Cuando San Juan Bosco estaba aún en el seminario y no podía proseguir sus estudios por falta de recursos, el padre Cafasso le pagó media beca y obtuvo de los regentes del seminario que le facilitasen la otra mitad, sirviéndole el joven seminarista de sacristán, remendón y peluquero; y cuando se ordenó, también le costeó el curso en el Convictorio para su posgrado.
   
Después lo ayudó en su apostolado con los niños, e, incluso cuando todos abandonaron a Don Bosco, continuó siendo su acérrimo defensor. Lo ayudó también en la recién fundada Sociedad Salesiana, siendo considerado por los salesianos como uno de sus mayores benefactores.

El mayor y más heroico apostolado ejercido por José Cafasso era con los condenados a muerte. Cuando un criminal recibía la sentencia capital, el sacerdote lo preparaba durante los días que la precedían, para que se convirtiera y confesara, y después lo acompañaba hasta el lugar del suplicio, inspirándole sentimientos religiosos. De los 68 condenados que así acompañó hasta el último suplicio, ninguno murió sin confesarse y mostrarse verdaderamente arrepentido. Le llamaban de otras ciudades para tal fin. San Juan Bosco le acompañó una vez, pero al ver la horca se desmayó de la impresión. El padre Cafasso, cada mes, debía hacer esa labor, pues cuando a algún criminal era sentenciado a muerte, pedía: «Que a mi lado esté el Padre Cafasso, cuando me lleven a ahorcar».

Un don que José Cafasso recibió en grado eminente fue el de la prudencia. A su puerta golpeaban desde altos eclesiásticos hasta gente menuda del pueblo, en busca de un consejo para resolver situaciones delicadas. Y él siempre tenía una palabra precisa, el consejo apropiado, la solución definitiva. Entre sus dirigidos estuvo, además de Don Bosco, la marquesa Julia Falletti di Barolo (nacida Colbert di Maulévrier; notoria abogada de las mujeres prisioneras), el matemático Francisco Faà di Bruno (que posteriormente fue ordenado sacerdote) y Clemente Marchisio.

Otras cualidades que en él sobresalían de modo especial eran su tranquilidad inmutable y ejemplar paciencia. En el rostro llevaba siempre una sonrisa amable para acoger a las personas.

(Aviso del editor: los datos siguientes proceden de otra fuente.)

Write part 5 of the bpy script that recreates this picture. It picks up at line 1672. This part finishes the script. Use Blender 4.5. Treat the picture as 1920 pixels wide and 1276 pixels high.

Como era de baja estatura producto de la espina torcida, decían de él: «Es pequeño de cuerpo, pero gigante de espíritu».
  
Algunos notables de la ciudad le propusieron presentarse como candidato a la Cámara del Reino de Cerdeña, pero el padre Cafasso declinó, diciendo: «En el día del juicio, el Señor me preguntará si fui buen sacerdote, no diputado».

San Juan Bosco, en la biografía que escribió de San José Cafasso, su director y maestro, destaca varias facetas de su múltiple actividad: «padre de los pobres, consejero de los vacilantes, consolador de los enfermos, auxilio de los agonizantes, alivio de los encarcelados, salud de los condenados a muerte».
   
La devoción del padre Cafasso a la Santísima Virgen era fuera de lo común. La nutría desde pequeño y hablaba de Ella con entusiasmo. Dedicaba los sábados en su honra, y nada que le fuese pedido en uno de esos días o en alguna fiesta de Nuestra Señora, quedaba sin ser atendido.

En uno de sus sermones sobre Nuestra Señora, Don José Cafasso exclamó arrebatado: «¡Qué bello morir un día sábado, día de la Virgen, para ser llevados por Ella al Cielo!». Realmente, esa fue la gracia que obtuvo, al fallecer el sábado 23 de junio de 1860, a los 49 años de edad. Antes de morir escribió esta estrofa: «No será muerte sino un dulce sueño para ti, alma mía, si al morir te asiste Jesús, y te recibe la Virgen María».

San José Cafasso fue beatificado por Pío XI en 1925, y canonizado por Pío XII el 22 de junio de 1947. Sus reliquias se veneran en el Santuario de la Virgen de la Consolación, en la ciudad italiana de Turín.
   
ORACIÓN
Oh Dios, que adornaste a tu bienaventurado confesor San Joseph, con una admirable caridad y de una paciencia invencible a fin de realizar numerosos trabajos por la salvación de las almas: concédenos propicio, que instruidos por su ejemplo y asistido por sus ruegos, obtengamos la recompensa de la vida eterna. Por J. C. N. S. Amén.